Car l'imposture du déisme se situe là: faire croire que la foi puisse se transmettre sans la religion. Ces déistes, qui affirment accéder à Dieu par le sentiment ou par la raison, ont eu besoin du discours religieux pour accéder à Dieu: ils ont eu besoin des écoles de prière, des mystiques, de l'exemple des pratiquants, des dévotions. Les institutions religieuses ont leur part de culpabilité dans le désaveu que certains hommes ont formulé à leur encontre, bien entendu - mais quel orgueil de croire que l'on puisse se relier à Dieu sans leur intermédiaire!

Toutes ces démarches d'épuration, protestantisme, déisme rousseauiste ou hugolien, prétendu "esprit" du Concile (qui n'en était que la trahison) mènent, malgré leur prétention à créer un lien plus étroit à Dieu, à l'incroyance, à l'apostasie, à l'athéisme. La présomption, l'orgueil, toujours à l'origine des entreprises de sape.

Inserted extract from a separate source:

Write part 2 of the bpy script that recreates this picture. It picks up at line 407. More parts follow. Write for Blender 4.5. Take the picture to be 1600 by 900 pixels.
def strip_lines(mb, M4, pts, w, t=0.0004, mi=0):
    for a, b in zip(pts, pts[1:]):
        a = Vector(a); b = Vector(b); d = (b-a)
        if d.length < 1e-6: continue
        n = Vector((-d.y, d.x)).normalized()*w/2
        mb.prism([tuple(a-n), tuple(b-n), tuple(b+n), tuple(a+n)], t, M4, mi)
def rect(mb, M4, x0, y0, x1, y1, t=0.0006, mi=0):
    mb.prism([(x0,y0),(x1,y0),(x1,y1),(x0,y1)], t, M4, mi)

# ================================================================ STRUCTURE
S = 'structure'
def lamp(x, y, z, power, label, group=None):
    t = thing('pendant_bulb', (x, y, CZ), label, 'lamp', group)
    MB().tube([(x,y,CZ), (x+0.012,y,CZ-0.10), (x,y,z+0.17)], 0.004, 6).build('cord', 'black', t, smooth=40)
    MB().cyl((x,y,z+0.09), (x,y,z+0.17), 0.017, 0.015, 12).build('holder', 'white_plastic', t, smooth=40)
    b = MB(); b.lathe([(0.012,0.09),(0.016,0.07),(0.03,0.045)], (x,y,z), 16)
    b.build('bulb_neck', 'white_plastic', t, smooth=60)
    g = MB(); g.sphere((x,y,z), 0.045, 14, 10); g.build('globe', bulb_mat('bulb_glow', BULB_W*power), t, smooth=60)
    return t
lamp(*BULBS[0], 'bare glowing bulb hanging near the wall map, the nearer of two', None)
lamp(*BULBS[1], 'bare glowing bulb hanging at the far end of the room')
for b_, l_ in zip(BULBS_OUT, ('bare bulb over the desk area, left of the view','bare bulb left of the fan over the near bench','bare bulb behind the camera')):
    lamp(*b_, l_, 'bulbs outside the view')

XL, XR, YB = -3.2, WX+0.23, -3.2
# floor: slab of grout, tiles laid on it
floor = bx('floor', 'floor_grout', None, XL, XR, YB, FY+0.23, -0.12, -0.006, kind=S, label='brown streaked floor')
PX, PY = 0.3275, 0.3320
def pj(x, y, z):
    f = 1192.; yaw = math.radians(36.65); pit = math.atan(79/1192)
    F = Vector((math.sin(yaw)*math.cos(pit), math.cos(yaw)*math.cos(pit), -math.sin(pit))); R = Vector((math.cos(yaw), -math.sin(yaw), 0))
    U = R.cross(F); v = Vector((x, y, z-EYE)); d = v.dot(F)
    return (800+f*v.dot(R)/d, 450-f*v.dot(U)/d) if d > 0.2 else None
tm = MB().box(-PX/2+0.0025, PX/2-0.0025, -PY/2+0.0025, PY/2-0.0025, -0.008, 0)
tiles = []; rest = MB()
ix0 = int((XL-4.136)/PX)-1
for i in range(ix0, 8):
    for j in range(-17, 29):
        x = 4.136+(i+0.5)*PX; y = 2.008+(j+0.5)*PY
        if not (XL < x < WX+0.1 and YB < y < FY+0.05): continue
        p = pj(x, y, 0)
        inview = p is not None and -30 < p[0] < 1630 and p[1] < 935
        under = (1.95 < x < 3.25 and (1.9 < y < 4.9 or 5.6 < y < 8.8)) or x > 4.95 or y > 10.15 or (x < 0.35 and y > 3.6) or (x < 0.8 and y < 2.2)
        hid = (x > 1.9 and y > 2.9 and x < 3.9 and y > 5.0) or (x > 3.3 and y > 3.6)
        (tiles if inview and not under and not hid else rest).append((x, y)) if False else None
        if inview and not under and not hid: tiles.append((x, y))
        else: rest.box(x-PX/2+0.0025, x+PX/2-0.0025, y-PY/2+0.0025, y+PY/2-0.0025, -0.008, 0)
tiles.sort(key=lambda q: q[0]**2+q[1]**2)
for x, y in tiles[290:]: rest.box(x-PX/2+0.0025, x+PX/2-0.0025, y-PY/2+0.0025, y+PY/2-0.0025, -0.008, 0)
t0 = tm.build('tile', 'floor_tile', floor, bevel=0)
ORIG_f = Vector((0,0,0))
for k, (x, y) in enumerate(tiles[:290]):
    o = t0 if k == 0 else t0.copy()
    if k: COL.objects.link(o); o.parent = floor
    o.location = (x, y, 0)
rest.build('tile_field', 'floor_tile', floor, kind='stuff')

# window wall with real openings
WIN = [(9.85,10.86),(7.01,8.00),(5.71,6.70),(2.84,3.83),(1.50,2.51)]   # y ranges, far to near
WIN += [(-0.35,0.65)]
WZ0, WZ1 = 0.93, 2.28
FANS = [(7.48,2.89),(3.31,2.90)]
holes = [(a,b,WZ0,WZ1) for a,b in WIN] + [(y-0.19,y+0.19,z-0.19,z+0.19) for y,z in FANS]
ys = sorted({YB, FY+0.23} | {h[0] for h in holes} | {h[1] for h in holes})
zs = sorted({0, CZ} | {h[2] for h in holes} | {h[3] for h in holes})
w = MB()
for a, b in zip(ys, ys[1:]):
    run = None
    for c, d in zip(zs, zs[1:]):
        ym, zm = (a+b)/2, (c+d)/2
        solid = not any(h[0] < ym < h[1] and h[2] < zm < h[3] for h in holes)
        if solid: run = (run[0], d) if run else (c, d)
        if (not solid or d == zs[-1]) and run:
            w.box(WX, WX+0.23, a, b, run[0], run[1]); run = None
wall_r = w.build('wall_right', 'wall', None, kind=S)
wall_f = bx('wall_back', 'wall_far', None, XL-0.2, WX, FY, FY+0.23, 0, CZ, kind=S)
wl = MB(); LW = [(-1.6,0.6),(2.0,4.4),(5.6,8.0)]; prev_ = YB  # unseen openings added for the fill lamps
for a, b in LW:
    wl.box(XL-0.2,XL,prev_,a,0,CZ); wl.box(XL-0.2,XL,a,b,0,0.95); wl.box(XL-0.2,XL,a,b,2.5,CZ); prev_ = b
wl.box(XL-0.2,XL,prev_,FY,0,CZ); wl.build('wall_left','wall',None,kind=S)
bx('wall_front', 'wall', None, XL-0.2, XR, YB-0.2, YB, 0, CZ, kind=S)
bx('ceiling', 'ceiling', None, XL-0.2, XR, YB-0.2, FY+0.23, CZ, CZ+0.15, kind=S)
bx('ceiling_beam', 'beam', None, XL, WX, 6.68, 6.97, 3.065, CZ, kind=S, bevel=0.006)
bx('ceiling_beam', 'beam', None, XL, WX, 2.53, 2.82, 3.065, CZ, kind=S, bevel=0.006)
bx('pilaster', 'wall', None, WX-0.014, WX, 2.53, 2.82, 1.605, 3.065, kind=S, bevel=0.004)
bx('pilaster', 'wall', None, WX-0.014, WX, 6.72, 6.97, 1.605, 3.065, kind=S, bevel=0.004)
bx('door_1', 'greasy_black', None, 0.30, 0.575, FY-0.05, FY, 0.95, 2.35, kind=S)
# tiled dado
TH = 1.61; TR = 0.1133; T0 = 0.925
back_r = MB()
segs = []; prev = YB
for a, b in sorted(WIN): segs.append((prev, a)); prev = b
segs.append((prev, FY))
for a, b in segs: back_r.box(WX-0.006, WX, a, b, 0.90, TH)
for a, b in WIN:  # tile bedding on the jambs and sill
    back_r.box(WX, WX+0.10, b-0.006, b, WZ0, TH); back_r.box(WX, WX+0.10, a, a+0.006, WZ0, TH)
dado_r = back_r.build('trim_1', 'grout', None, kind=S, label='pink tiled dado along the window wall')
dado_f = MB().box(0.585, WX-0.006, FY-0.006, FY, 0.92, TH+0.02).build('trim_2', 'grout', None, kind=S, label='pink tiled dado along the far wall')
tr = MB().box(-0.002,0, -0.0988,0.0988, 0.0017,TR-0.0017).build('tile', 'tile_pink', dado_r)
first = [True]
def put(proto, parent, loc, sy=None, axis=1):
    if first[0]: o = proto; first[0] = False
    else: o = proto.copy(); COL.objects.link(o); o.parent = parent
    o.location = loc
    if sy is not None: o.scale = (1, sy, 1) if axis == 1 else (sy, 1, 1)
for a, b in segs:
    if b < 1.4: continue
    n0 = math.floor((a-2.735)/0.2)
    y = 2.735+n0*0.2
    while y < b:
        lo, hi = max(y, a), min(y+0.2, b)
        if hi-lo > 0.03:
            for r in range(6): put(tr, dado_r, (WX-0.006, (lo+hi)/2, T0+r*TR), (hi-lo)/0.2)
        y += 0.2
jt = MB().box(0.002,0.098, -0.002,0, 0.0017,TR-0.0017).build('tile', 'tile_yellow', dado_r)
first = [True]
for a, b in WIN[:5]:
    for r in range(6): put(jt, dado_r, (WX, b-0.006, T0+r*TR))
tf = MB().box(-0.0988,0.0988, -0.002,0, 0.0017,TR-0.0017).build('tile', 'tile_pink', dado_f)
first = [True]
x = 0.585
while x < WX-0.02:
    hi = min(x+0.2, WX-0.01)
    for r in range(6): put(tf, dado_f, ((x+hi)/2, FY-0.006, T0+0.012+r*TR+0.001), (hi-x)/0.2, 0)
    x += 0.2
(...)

Misère du Déisme: car à quoi ressemble la prière du croyant sans religion? l'âme s'élance vers Dieu, et cet élan aboutit au grand silence, au gouffre. Que dirait-elle? Qu'entendrait-elle? Ce Dieu a l'apparence du néant. La religion donne forme à Dieu ; elle le voile pour le dévoiler - ainsi l'abat-jour filtre la lumière trop brillante pour l’œil humain. La religion rend visible l'invisible. La religion, la chrétienne en particulier, donne à lire, donne à entendre, enseigne une grammaire de la prière, initie patiemment ses petits enfants avant qu'ils ne deviennent adultes dans la Foi; elle montre, elle raconte ; elle bâtit, elle chante. Elle est oeuvre collective. L'homme, incarné, a besoin des gestes, a besoin des autres ; la religion déiste est la religion de l'individu seul et du seul esprit.

Platon, dans Le Banquet, désigne l'Amour comme but d'une quête. Notre vie aspire à la vision de la Beauté absolue, qui est aussi Vérité. Cet Amour, qui l'a vu? Puis vint Jésus qui, Dieu, montre en homme ce qu'Il est - souffrance et mort pour ceux qu'on aime. La forme c'est le fond.

Hugo a beau jeu de vouloir déconnecter Dieu de l'Eglise, en faire un "grand sage", équivalent de Socrate, Bouddha, Confucius, etc. D'une part, sélectionner dans l'enseignement christique les endroits où il ne dit pas qu'il est Dieu, en somme, c'est lire l'Evangile une ligne sur deux; d'autre part, Jésus existe dans l'Eglise, est l'Eglise ; nous accédons à Lui dans l'Eglise. C'est lui qui la fonde, c'est elle qui écrit et donne à lire l'Evangile. L'Eglise institution n'est là que pour permettre au plus grand nombre de toucher ces mystères qui sans cela ne sont réservés qu'à une élite.

Une élite: celle d'un Rousseau, par exemple, qui dans l'Emile affirme la religion naturelle, à laquelle tout individu accède en s'ouvrant à la contemplation de la nature, et qui finalement, dans Le Contrat Social, l'impose à tous sous la forme d'une "religion civile". Cf. Du Contrat social, IV, 7.